2Had Montesquieu envisaged a separate publication? Perhaps. He would have had, in any case, rather different reasons for giving it up than those which had made him effectively give up on publishing Réflexions sur la monarchie universelle. That essay, a term he uses rarely, but clearly attached to a philosophical tradition from Montaigne to Locke – an inquiry put to the test – is both the temporary outcome of a long personal reflection, and testimony to the importance of critical examination of contemporary investigations about causes and therefore the differentiations of talents and destinies of different peoples. It started early. We can observe connections between certain passages of the Essai and what remains today of the dissertation of 1717 on the Différence des génies [‘Difference of geniuses’] which one finds in Pensées (nos. 1191 and 1192, principally). Moreover, the debates provoked by the Du Bos’s Réflexions sur la poésie et la peinture over the causes of prosperity or decadence of the arts, which also concern other domains and curiosities of Montesquieu, had had, it seems to us, great importance. The most illuminating rapprochements that Guillaume Barrera was able to make (correspondence with Dortous de Mairan, physiologist doctors like Malpighi, Stahl, Boerhaave, but also philosophers like Malebranche or Locke) induce other reflections: the Essai is an important stage in Montesquieu’s advance towards a new order of knowledge, which goes beyond divisions in disciplinary domains.

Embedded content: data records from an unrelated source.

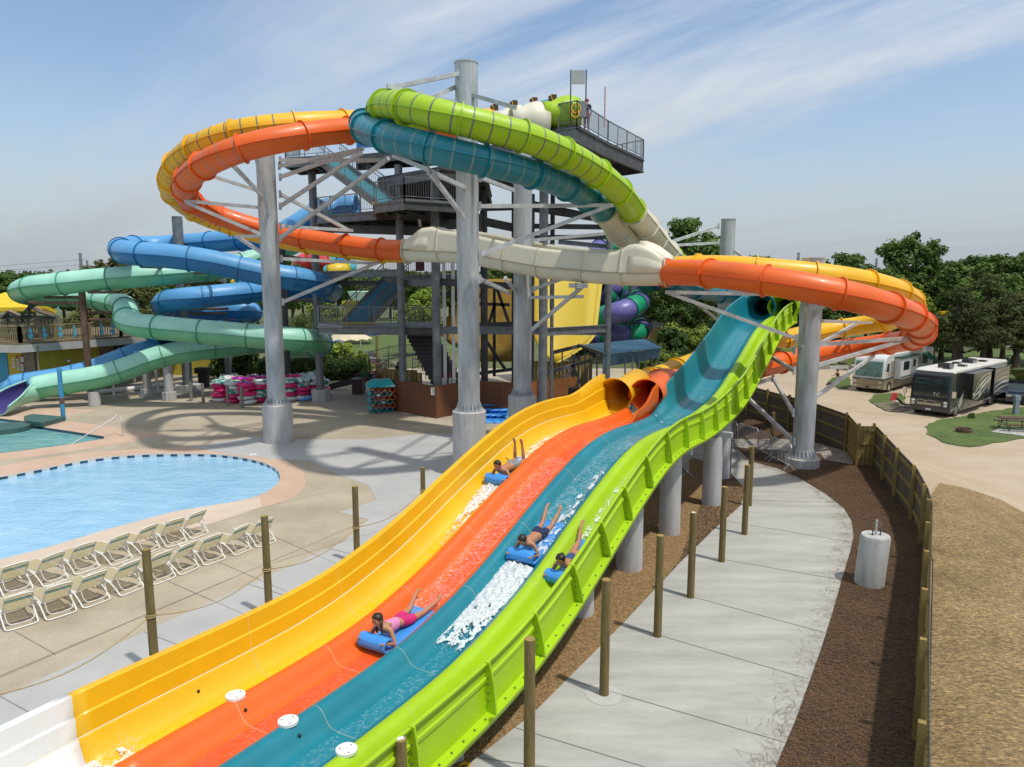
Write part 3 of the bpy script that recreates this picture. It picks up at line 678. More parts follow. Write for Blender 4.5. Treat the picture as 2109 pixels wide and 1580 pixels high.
# right ring
ORR = [(1372, 562, 30), (1430, 562, 28.5), (1500, 568, 27), (1560, 576, 26), (1620, 585, 25.4), (1690, 598, 25), (1760, 613, 25), (1820, 630, 25.6), (1868, 648, 26.9), (1896, 668, 29), (1896, 688, 31.8), (1862, 702, 34.8), (1800, 711, 37), (1730, 720, 37.8), (1660, 733, 37), (1600, 748, 35.4), (1540, 762, 33.6), (1470, 775, 32), (1400, 784, 30.5), (1353, 790, 29.2), SP(27.6, -8.75, .42)]
flume('orange_flume', 'orange tube flume looping round the right steel column down to the slide', ORR, R1, Om, 2.45, fstart=0)
mb = MB()
YRR = [(1385, 553, 32.3), (1440, 551, 31.2), (1500, 552, 30.3), (1570, 557, 29.7), (1640, 563, 29.4), (1700, 570, 29.3), (1760, 579, 29.5), (1820, 592, 30.2), (1860, 608, 31.6), (1880, 628, 34), (1870, 646, 37), (1835, 660, 39.2), (1780, 669, 40.6), (1720, 678, 41), (1650, 691, 40), (1590, 706, 38.5), (1520, 725, 36.3), (1440, 746, 34.2), (1385, 766, 32.2), (1335, 786, 30.4), SP(27.4, -9.74, .42)]
flume('yellow_flume', 'yellow tube flume looping behind the orange one round the right steel column', YRR, R1, Ym, 2.45, fstart=1.2)
# upper front arcs
LIM = [(1010, 268, 37), (950, 252, 35.5), (860, 240, 33.5), (805, 234, 31.5), (784, 226, 29.4), (790, 219, 27.6), (815, 217, 26.4), (850, 223, 25.5), (900, 236, 25), (960, 250, 25), (1020, 266, 25.3), (1080, 282, 25.7), (1140, 306, 26.5), (1200, 337, 27.7), (1250, 372, 29), (1284, 405, 30.6), (1304, 436, 32.3)]
flume('lime_flume', 'lime green tube flume arching over the teal one at the top of the picture', LIM, R1, Lm, 2.15, [(.3, .84)], fstart=.2)
TEA = [(1000, 275, 38), (950, 256, 37), (900, 246, 36), (820, 242, 34), (770, 246, 32), (748, 256, 30), (755, 267, 28.2), (785, 278, 26.8), (820, 289, 25.9), (870, 301, 25.3), (920, 314, 25.2), (980, 328, 25.4), (1040, 342, 26), (1100, 358, 27), (1160, 380, 28.4), (1205, 404, 30), (1244, 434, 32)]
flume('teal_flume', 'deep teal tube flume with pale bands curving under the lime one', TEA, R1, Tm, 2.15, [(.36, .92)], fstart=.9)
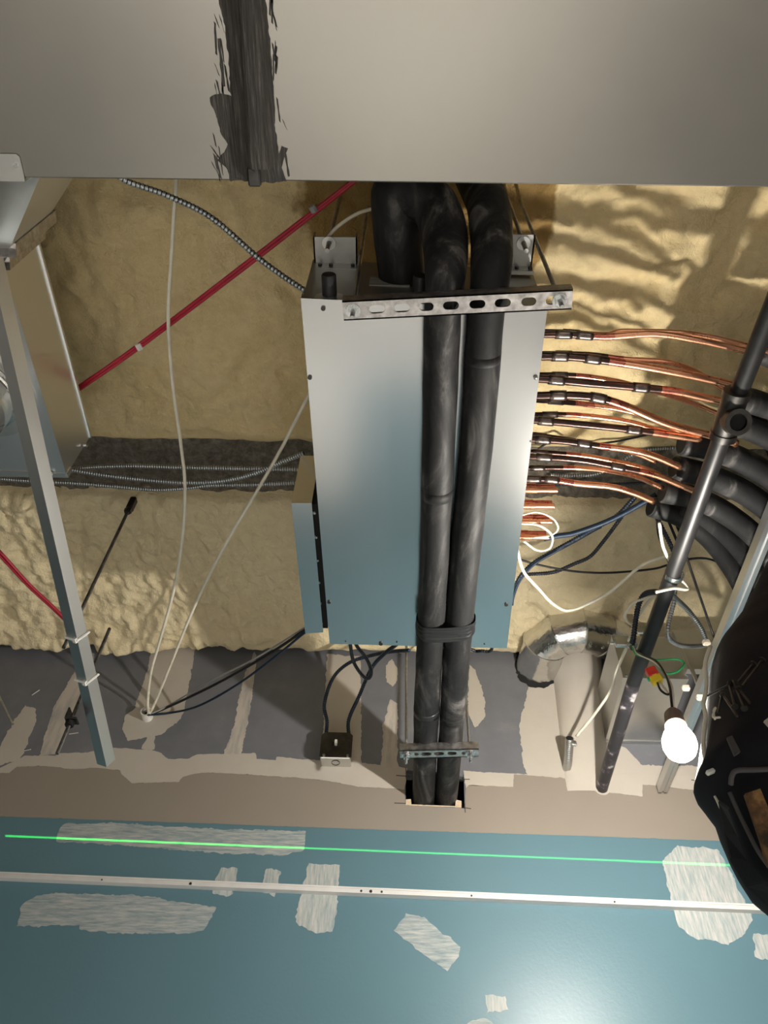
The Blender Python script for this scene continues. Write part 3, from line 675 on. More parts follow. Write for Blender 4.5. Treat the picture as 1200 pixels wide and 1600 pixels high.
# ------------------------------------------------------------------ insulated pipes under the cabinet
PZ = 2.752; PR = .0325
lf = [at(664, 1400, Z=PZ), at(662, 1250, Z=PZ), at(667, 1100, Z=PZ), at(677, 920, Z=PZ), at(685, 700, Z=PZ), at(691, 500, Z=PZ), at(693, 470, Z=PZ)]
lf[0] = lf[1]+(lf[1]-lf[2])/np.linalg.norm(lf[1]-lf[2])*.12
rt = [None, at(697, 1250, Z=PZ), at(708, 1100, Z=PZ), at(722, 920, Z=PZ), at(744, 700, Z=PZ), at(758, 500, Z=PZ), at(762, 470, Z=PZ)]
rt[0] = rt[1]+(rt[1]-rt[2])/np.linalg.norm(rt[1]-rt[2])*.12
lu = [at(696, 425, Z=PZ+.012), at(695, 375, Z=PZ+.075), at(680, 325, Z=PZ+.13), at(640, 300, Z=PZ+.155), at(618, 310, Z=PZ+.16), np.array([at(630, 420, Z=PZ+.15)[0], at(630, 420, Z=PZ+.15)[1], PZ+.16])]
lu[-1][1] = cy0+.02
ru = [at(767, 425, Z=PZ+.012), at(768, 375, Z=PZ+.075), at(762, 320, Z=PZ+.15), at(745, 285, Z=PZ+.25), at(735, 265, Z=PZ+.34)]
def pipe(name, pts, label, name_k, bump_seed):
    P = resample(spline(pts, 14), .008); n = len(P)
    def rad(t):
        p = P[int(round(t*(n-1)))]; k = PR+.0014*noise.noise(Vector((p[0]*14+bump_seed, p[1]*14, p[2]*14)))
        if p[1] < .50 or p[2] > PZ+.02: k += .0045*min(1, max((.50-p[1])*14, (p[2]-PZ-.02)*14))
        if name_k == 'L' and t > .80: k += .007*min(1, (t-.80)*9)
        return k
    o = MB().tube(P, rad, 24).build(name, M['insul'], None, True); tag(o, label, 'pipe'); return o
pL = pipe('insulated_pipe', lf+lu, 'left black insulated pipe under the cabinet, elbow bending left at its top', 'L', 1.)
pR = pipe('insulated_pipe', rt+ru, 'right black insulated pipe under the cabinet, elbow bending straight up', 'R', 5.)
for o_, pts, ys in ((pL, lf, (765, 1112)), (pR, rt, (560, 1120))):
    WL[o_.name] = np.array(o_.location)
    for y_ in ys:
        P = spline(pts, 20); best = min(P, key=lambda p: abs(800-F_PX*((p-CC)@CU)/((p-CC)@CF)-y_)); i = [k for k, p in enumerate(P) if p is best][0]
        d = P[min(i+1, len(P)-1)]-P[i-1]; d /= np.linalg.norm(d); w = .012
        MB().tube([best-d*w, best-d*w*.97, best+d*w*.97, best+d*w], lambda t: PR+(.0012 if y_ == 1112 else .0004) if .1 < t < .9 else PR-.0006, 24, caps=False).build('seam_tape', M['tape'] if y_ == 1112 else M['insul'], o_, True)
# tape wrapped round both
c0, c1 = at(674, 975, Z=PZ), at(718, 975, Z=PZ); w_ = (c1-c0); hw = np.linalg.norm(w_)/2; mid = (c0+c1)/2; ex = w_/np.linalg.norm(w_)
b = MB(); NN = 44; rows = []
for k, yy in enumerate(np.linspace(-.024, .024, 13)):
    row = []
    for i in range(NN):
        a = 2*math.pi*i/NN; cs_, sn = math.cos(a), math.sin(a); rr = PR+.003+.0016*math.sin(k*2.1)+.002*noise.noise(Vector((a*1.5, yy*90, 2)))
        p = mid+ex*(math.copysign(hw, cs_)*min(1, abs(cs_)*2.2)+rr*cs_)+np.array([0, 0, rr*sn])+np.array([0, yy+.006*sn*cs_, 0]); row.append(p)
    rows.append(row)
v = [p for r_ in rows for p in r_]; f = [(k*NN+i, k*NN+(i+1) % NN, (k+1)*NN+(i+1) % NN, (k+1)*NN+i) for k in range(12) for i in range(NN)]
tag(b.add(v, f).build('tape_wrap', M['tape'], None, True), 'black tape band binding the two insulated pipes together', 'tape')
# strut hangers
def strut_hanger(pxa, pxb, zc, width, slots, bolts, label, rodlab, ztop, group):
    a, b_ = at(*pxa, Z=zc), at(*pxb, Z=zc); d = b_-a; L = np.linalg.norm(d); d /= L; sd_ = np.cross(d, (0, 0, 1.)); sd_ /= np.linalg.norm(sd_)
    t = thing('strut_hanger', label, 'hanger', tuple((a+b_)/2))
    outer = [(0, -width/2), (L, -width/2), (L, width/2), (0, width/2)]; holes = []
    for (s, e_) in slots:
        h = width*.21; c0, c1 = s*L+h, e_*L-h; lp = []
        for k in range(7): an = math.pi/2+math.pi*k/6; lp.append((c0+h*math.cos(an), h*math.sin(an)))
        for k in range(7): an = -math.pi/2+math.pi*k/6; lp.append((c1+h*math.cos(an), h*math.sin(an)))
        holes.append(lp)
    mb = MB().sheet([outer]+holes, lambda u, v, w: a+d*u+sd_*v+np.array([0, 0, -w]), .0025)
    for s in (-1, 1):
        mb.obox((a+b_)/2+sd_*s*(width/2-.00125)+np.array([0, 0, .009]), (L/2, .00125, .0115), (d, sd_, np.array([0, 0, 1.])))
    mb.build('slotted_channel', M['old_galv'], t)
    for u in bolts:
        p = a+d*u*L
        bo = thing('threaded_rod', rodlab % ('right' if u > .5 else 'left'), 'threaded rod', (p[0], p[1], zc), group)
        P = resample([(p[0], p[1], zc-.03), (p[0], p[1], ztop)], .002); n = len(P)-1
        MB().tube(P, lambda q: .0040*(1 if int(round(q*n)) % 2 else .86), 8).build('rod', M['rod'], bo)
        MB().ring(np.array([p[0], p[1], zc-.004]), (0, 0, 1), .0045, width*.36, .0025, 24).build('washer', M['zinc'], bo)
        MB().tube([(p[0], p[1], zc-.005), (p[0], p[1], zc-.014)], .0085, 6).build('nut', M['zinc'], bo)
    return t
strut_hanger((536, 485), (894, 467), 2.705, .034, [(.115, .185), (.225, .295), (.335, .40), (.44, .51), (.555, .625), (.665, .735), (.78, .845), (.885, .95)], (.045, .945), 'slotted steel strut under the pipes at the near end of the cabinet', '%s rod of the near strut under the pipes', zdeck, 'rods of the near strut')
strut_hanger((625, 1178), (748, 1175), 2.705, .034, [(.18, .24), (.27, .40), (.43, .56), (.60, .72), (.78, .83)], (.08, .89), 'small zinc strut under the pipes close to the wall opening', '%s rod of the small strut near the wall opening', 3.26, 'rods of the small strut')

# ------------------------------------------------------------------ copper tubes
CZ = 2.865
def z5(*pts): return [(780+p[0]*.35, 480+p[1]*.35) for p in pts]
ORD = ['first', 'second', 'third', 'fourth', 'fifth', 'sixth', 'seventh', 'eighth', 'ninth']
copper = [
 (0, 'thin', .0048, .22, [(210, 110), (330, 114), (480, 124), (560, 108), (850, 118), (1100, 170), (1260, 215)]),
 (0, 'thick', .0056, .25, [(210, 122), (330, 124), (480, 132), (700, 120), (900, 150), (1060, 185), (1180, 215)]),
 (1, 'thin', .0048, .35, [(200, 208), (400, 212), (560, 232), (750, 246), (880, 290), (1030, 385)]),
 (1, 'thick', .0068, .33, [(200, 220), (320, 222), (480, 240), (700, 275), (950, 325), (1100, 365)]),
 (2, 'thin', .0048, .22, [(185, 302), (350, 306), (500, 326), (640, 360), (800, 405), (1000, 485)]),
 (2, 'thick', .0068, .62, [(185, 320), (400, 340), (600, 356), (780, 375), (900, 400), (1060, 435)]),
 (3, 'thick', .0072, .36, [(175, 396), (320, 394), (440, 405), (560, 440), (750, 520), (950, 575), (1060, 608)]),
 (3, 'thin', .0050, .25, [(175, 415), (400, 435), (600, 470), (780, 540), (950, 645)]),
 (4, 'thin', .0048, .25, [(165, 480), (350, 482), (560, 508), (700, 545), (860, 585)]),
 (4, 'thick', .0065, .72, [(160, 505), (400, 527), (600, 548), (760, 570), (900, 590)]),
 (5, 'thin', .0046, .40, [(150, 570), (300, 590), (420, 612), (600, 650), (700, 690)]),
 (5, 'thick', .0062, .45, [(150, 590), (300, 600), (450, 620), (600, 640), (700, 668), (810, 715)]),
 (6, 'thin', .0046, .30, [(140, 645), (350, 660), (500, 685), (650, 720), (760, 770)]),
 (6, 'thick', .0060, .62, [(140, 668), (350, 682), (500, 708), (680, 745), (800, 790), (890, 830)]),
 (7, 'thin', .0048, .30, [(130, 718), (350, 718), (500, 732), (620, 760), (730, 808)]),
 (8, 'thick', .0060, .30, [(125, 768), (230, 770), (350, 788), (500, 802), (600, 830), (690, 868)])]
last = {}
for i, (row, kind, r_, ch, pts) in enumerate(copper):
    zz = CZ+(.045 if kind == 'thin' else 0)
    P3 = [at(*p, Z=zz) for p in z5(*pts)]
    P3 = [np.array([cx1-.012, P3[0][1]+.002, zz])]+P3 if P3[0][0] > cx1 else [P3[0]-np.array([.07, 0, 0])]+P3
    r_ *= 1.15
    P = resample(spline(P3, 12), .008)
    single = row >= 7
    lab = '%s copper tube in the %s row down the right side of the cabinet' % (kind, ORD[row])
    t = MB().tube(P, r_, 12, mfun=lambda q: 1 if q < ch else (2 if q < ch+.08 else 0)).build('copper_tube', [M['copper'], M['charred'], M['red_tint']], None, True)
    tag(t, lab, 'copper tube', 'copper tubes from the cabinet'); WL[t.name] = np.array(t.location)
    n = len(P)
    for u in ((.14, ch*.85) if kind == 'thick' else (.17,)):
        k = max(2, int(n*u)); seg_ = P[k-2:k+3]
        MB().tube(seg_, r_*1.25, 12).build('brazed_joint', M['joint'], t, True)
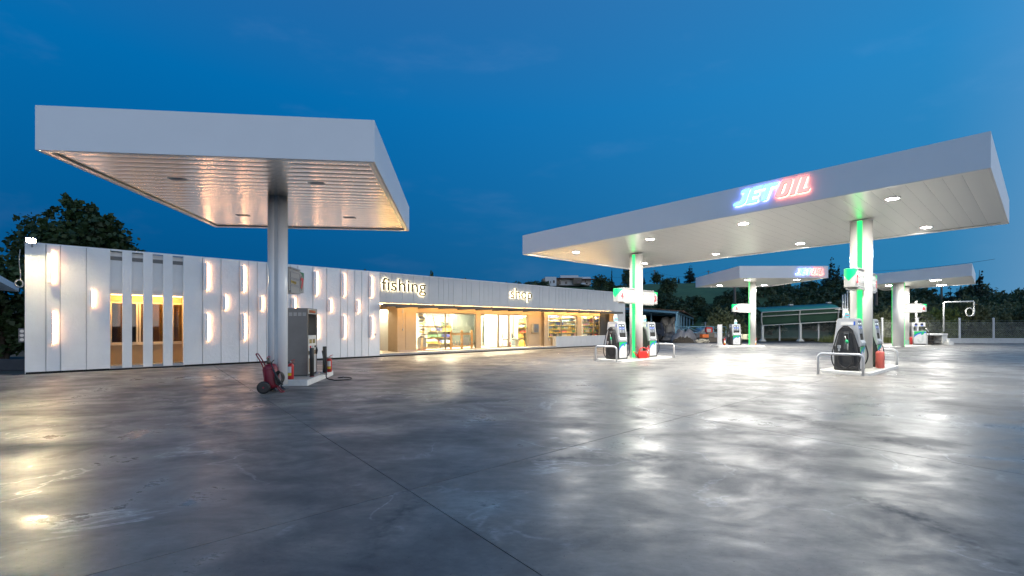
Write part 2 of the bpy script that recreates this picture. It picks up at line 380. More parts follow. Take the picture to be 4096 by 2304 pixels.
ALU = M('coated_panel', (.42, .435, .46), .45, .0, .04, 1.2, bump=.03, bscale=4, rvar=.06)
TAN = M('tan_render', (.44, .33, .21), .85, 0, .05, 3, bump=.25, bscale=90)
BLACK = M('black_steel', (.022, .022, .024), .4, 0, .1)
SILL = M('grey_stone', (.30, .30, .31), .6, 0, .12, 6)
TILE = M('cream_tile', (.62, .56, .47), .35, 0, .05, 4)
INW = M('white_plaster', (.80, .78, .73), .8, 0, .03, 2)
FRAME = M('bronze_frame', (.20, .165, .115), .4, .4, .08)
CREAMF = M('cream_frame', (.62, .56, .45), .45, 0, .05)
GL = GLASS('shop_glass', gloss=.28)
GLD = GLASS('tinted_glass', (.62, .55, .42), gloss=.9)
SHAD = M('shadow_gap', (.012, .012, .012), .9)
# carcass
MB().box(.04, BLEN - .04, .16, .30, .06, 2.75).build('wall_core', SHAD, shop) if False else None
MB().box(.03, BLEN - .03, .03, .05, .0, .07).build('base_gap', SHAD, shop)
MB().box(0, BLEN, 12.9, 13.1, 0, HB - .02).build('rear_wall', STUC, shop)
MB().box(0, .14, .16, 12.9, 0, HB).build('end_wall', STUC, shop)
MB().box(BLEN - .14, BLEN, .16, 12.9, 0, HB).build('end_wall', STUC, shop)
MB().box(.14, BLEN - .14, .16, 12.9, 3.98, 4.12).build('roof', M('roof_felt', (.2, .2, .2), .9), shop)
# stucco panels left of the glazed front
NIC = [(443, 489), (528, 573), (611, 653), (691, 732)]
edges = [98, 183.6, 241.5, 345.4, None, 810, 884, 957, 994, 1029, 1066, 1108, 1161, 1191, 1251, 1307, 1362, 1390, 1419, 1447, 1474, 1520]
def panel(x0, x1, z0=.07, z1=HB, mat=STUC, name='wall_panel', y0=0.0, y1=.16, g=.012, bev=.006):
    return MB().box(x0 + g, x1 - g, y0, y1, z0, z1).build(name, mat, shop, bev)
i = 0
while i < len(edges) - 1:
    a, b = edges[i], edges[i + 1]
    if b is None: panel(S(a), S(443)) ; i += 1; continue
    if a is None: panel(S(732), S(b)); i += 1; continue
    x0 = 0 if a == 98 else S(a); panel(x0, S(b)); i += 1
for (a, b), (c, d) in zip(NIC, NIC[1:]): panel(S(b), S(c), g=0)
panel_top = Z(465, 1003.9)
for a, b in NIC: MB().box(S(a), S(b), 0.0, .16, panel_top, HB).build('lintel', STUC, shop)
MB().box(.05, S(1520), .162, .20, .06, HB - .05).build('joint_backing', M('joint_grey', (.33, .34, .36), .9), shop) if False else None
JG = M('joint_grey', (.55, .56, .58), .9)
MB().box(.05, S(443) - .02, .11, .159, .08, HB - .004).build('joint_backing', JG, shop) if False else None
for a in edges[1:-1]:
    if a is None: continue
    MB().box(S(a) - .012, S(a) + .012, .045, .15, .07, HB - .003).build('joint', JG, shop)
# window niche behind the four slots
zs0 = Z(465, 1463); zhead = Z(465, 1176)
nx0, nx1 = S(443) - .05, S(732) + .05; ND = .75
MB().box(nx0, nx1, .17, .21, zhead, HB - .05).build('niche_head_panel', STUC, shop)
MB().box(nx0, nx1, .17, ND, zhead + .10, zhead + .14).build('niche_soffit', INW, shop)
MB().box(nx0, nx1, .012, ND, .05, zs0).build('niche_base', SILL, shop)
MB().box(nx0 - .1, nx0, .17, ND, 0, zhead + .2).build('niche_side', TAN, shop); MB().box(nx1, nx1 + .1, .17, ND, 0, zhead + .2).build('niche_side', TAN, shop)
wz0, wz1 = Z(465, 1376, ND), Z(465, 1205, ND)
MB().box(nx0 - .1, nx1 + .1, ND, ND + .12, 0, wz0).build('niche_wall', TAN, shop)
MB().box(nx0 - .1, nx1 + .1, ND, ND + .12, wz1, zhead + .3).build('niche_wall', TAN, shop)
sl = MB().box(nx0, nx1, ND - .05, ND + .02, wz0 - .05, wz0 - .003).build('window_sill', M('cream_sill', (.66, .6, .48), .5), shop)
fw = thing  # (keeps the name short below)
ww = MB()
for x0, x1 in ((nx0, nx1),):
    ww.box(x0, x1, ND + .015, ND + .07, wz1 - .07, wz1).box(x0, x1, ND + .015, ND + .07, wz0, wz0 + .06)
for uu in (443, 549, 560, 592, 690, 735):
    x = S(uu, ND); ww.box(x - .03, x + .03, ND + .01, ND + .075, wz0 + .06, wz1 - .07)
nw = ww.build('niche_window_frame', CREAMF, shop); tag(nw, kind=None)
MB().box(nx0, nx1, ND + .035, ND + .04, wz0 + .05, wz1 - .06).build('pane', GLD, nw)
MB().box(nx0 - .1, nx1 + .1, 3.2, 3.3, 0, 3).build('room_wall', M('dark_room', (.55, .42, .26), .9), shop)
MB().box(nx0 - .1, nx1 + .1, ND + .1, 3.2, .1, .15).build('room_floor', M('dark_room', (.2, .15, .09)), shop)
AMBSHEET = M('amber_reflection', (.50, .34, .14), .8)  # added tan sheets, standing in for amber light reflected in the niche panes
for a_, b_ in ((470, 492), (563, 600), (606, 690), (694, 740)): MB().box(S(a_, ND), S(b_, ND), ND + .085, ND + .09, wz0 + .02, wz1).build('reflection_sheet', AMBSHEET, shop)
LEDW = EM('led_amber', (1.0, .50, .16), 12)
for a, b in NIC: MB().box(S(a) + .01, S(b) - .01, .172, .195, zhead - .03, zhead - .003).build('led_strip', LEDW, shop)
MB().box(nx0 + .05, nx1 - .05, .24, .34, zhead + .07, zhead + .095).build('led_strip', EM('led_amber_wash', (1.0, .54, .15), 70), shop)

# aluminium band over the glazed front
BZ = 2.78
seams = [1520, 1544, 1567, 1611, 1654, 1695, 1716.5, 1755, 1774, 1794, 1813, 1849, 1866, 1885, 1918, 1935.5, 1952.5, 1970, 1999.6, 2030.5, 2059.5, 2075, 2089, 2102.6, 2117, 2131.5, 2158, 2171, 2196, 2223, 2235.6, 2248.6, 2262, 2274, 2286.7, 2308, 2329.5, 2350, 2361.6, 2372.7, 2384, 2403.6, 2414, 2424.5, 2436.6, 2458]
for a, b in zip(seams, seams[1:]): panel(S(a), S(b), BZ, HB, ALU, 'band_panel', 0, .10, .006, .003)
for a, b in zip((2458, 2476, 2485), (2476, 2485, 2502)): panel(S(a), min(S(b), BLEN), .07, HB, ALU, 'wall_panel', 0, .10, .006, .003)
MB().box(S(1520), BLEN - .15, .101, .159, BZ + .01, HB - .03).build('band_backing', SHAD, shop)
MB().box(.0, BLEN, .02, .14, HB + .002, HB + .03).build('parapet_cap', M('white_cap', (.75, .75, .76), .4), shop)
MB().box(S(1520), S(2458), .105, 1.0, BZ - .0, BZ + .02).build('recess_soffit', INW, shop)
# recess: floor, back wall, glazing
RD = .9; RW = .5; FZ = .15
MB().box(S(1520), S(2226), .0, RD + .3, .055, FZ).build('platform', TILE, shop)
for k in range(24):
    x0 = S(1520) + (S(2226) - S(1520)) * k / 24; x1 = S(1520) + (S(2226) - S(1520)) * (k + 1) / 24
    MB().box(x0 + .003, x1 - .003, -.015, -.001, .06, FZ + .004).build('step_riser', SILL, shop)
def X(u, off=RD): return S(u, off)
WT = Z(1720, 1252.7, RD)            # glazing head
LT = RD + .14
def wall(u0, u1, z0=FZ, z1=BZ, y0=RD, y1=LT, mat=TAN, name='recess_wall'): return MB().box(X(u0), X(u1), y0, y1, z0, z1).build(name, mat, shop)
wall(1598, 1664); wall(1905, 1923.5); wall(2111, 2160)
wall(1664, 1905, WT + .03); wall(1923.5, 2111, WT + .03)
MB().box(X(1598) - .02, X(1664), RD - .02, RD - .001, FZ + .001, FZ + .10).build('skirting', M('stone_skirt', (.42, .33, .26), .6), shop)
MB().box(X(2111), X(2160), RD - .02, RD - .001, FZ + .001, FZ + .10).build('skirting', M('stone_skirt', (.42, .33, .26), .6), shop)
# raised blank frames on the tan piers
MB().box(X(1622), X(1664), RD - .03, RD - .001, FZ + .11, WT + .05).build('wall_relief', TAN, shop, .01)
MB().box(X(2114), X(2144), RD - .03, RD - .001, FZ + .11, WT + .0).build('wall_relief', TAN, shop, .01)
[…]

3The work of 1735-1737, which bears the mark of a personal clarification more than a completion for publication, is in two quite distinct parts, devoted to physical causes and to moral causes. We can see in the first part what will be the basis of Books XIV-XVIII of L’Esprit des lois, and relates to the whole evolution of Montesquieu since the academic dissertations. The point is to go beyond the pure mechanical conception of the action of the climate by heat or cold. That will make it possible to conceive another mode of connection of the soul and material world, far beyond the limits of our body, a connection comparable to those experienced by the spider in the center of its web, according to the image well known to the Stoic philosophers. To the action of temperature on the changes in fibers are added that of winds, modifications of nourishment, of sucs [meat juices] – more material than were animal spirits – the manner of sleeping, sexual differences, etc. And when in part two the future friend or intellectual protector of Helvétius decides to place education in the foreground of “moral causes”, it is to show that it allows the development or maintenance of the potentialities of physical causes, including in education much more than we think of in a narrow sense, as was the case in Book IV of L’Esprit des lois. Furthermore, very early, multiple investigations on the modes of conjunction, of correlation or discordance between “physical causes” and “moral causes” come to the fore. How are we to understand that “often the physical cause [should need] the moral cause to act”? (Pensées, no. 811). The Essai, on this level, allows us to understand that, for Montesquieu, the debate on the relative importance and the correlation of moral and physical causes requires more investigation than those which are grouped around research of what is determining in the final analysis.

4The investigation, very open, and impossible to treat following the point of view which Lanson developed with respect to L’Esprit des lois (mastery of the “moral” starting from intelligence of the “physical”) shows that it is about something different from a “warehouse of ideas”, as has sometimes been suggested. It is more, and different, and that is what the endpoint of the second part shows clearly, it is a very important marker in the formation of what is for us like one of the two centers of gravity of Montesquieu’s thought, along with the conception of the principles of government: the notion of a “general spirit” in the process of formation since the Traité des devoirs of 1725, where it was present only as an adaptation of the notion of national spirit, of which a formulation closer to that of the Essai is found in Pensées no. 542: climate, “combination of laws, religion, mores and manners”, and air of the time and milieu. Here not only almost all the aspects which will be enumerated at the beginning of Book XIX enter into composition (with the notable exception of the “examples of past things” – traditions, and also conscience of a historical identity), but all is placed under the direction, so to speak, of a “general education”, which is more or less the principle permitting a society to reproduce itself, or prolong itself. At the same time, as Guillaume Barrera has quite rightly emphasized, what it put to the test [essai] is the notions that govern, in their relation, the forms and levels of causality: suitability and reciprocity. We approach the perhaps inaccessible horizon of a global, if not totalizing, conception of causality.

Bibliography

Edition: text established by Pierre Rétat, presented and annotated by Guillaume Barrera, OC, t. IX (Œuvres et écrits divers II), 2006.

Translations: “An Introduction to Montesquieu’s An Essay on the Causes that may affect men’s mind and characters” (trans., annotation with some cuts by Melvin Richter), Political Theory, May 1976.

Jean-Baptiste Du Bos, Réflexions critiques sur la poésie et la peinture, 1719 (Slatkine reprint of the 1770 edition, Geneva, 1982).

Robert Shackleton, “The Evolution of Montesquieu’s Theory of Climate”, Revue internationale de philosophie 33-34 (1955) p. 317-329.

Jean Ehrard, L’Idée de nature en France dans la première moitié du XVIIIe siècle, Paris: SEVPEN, 1963 (re-edition Albin Michel, 1994), chapter 11.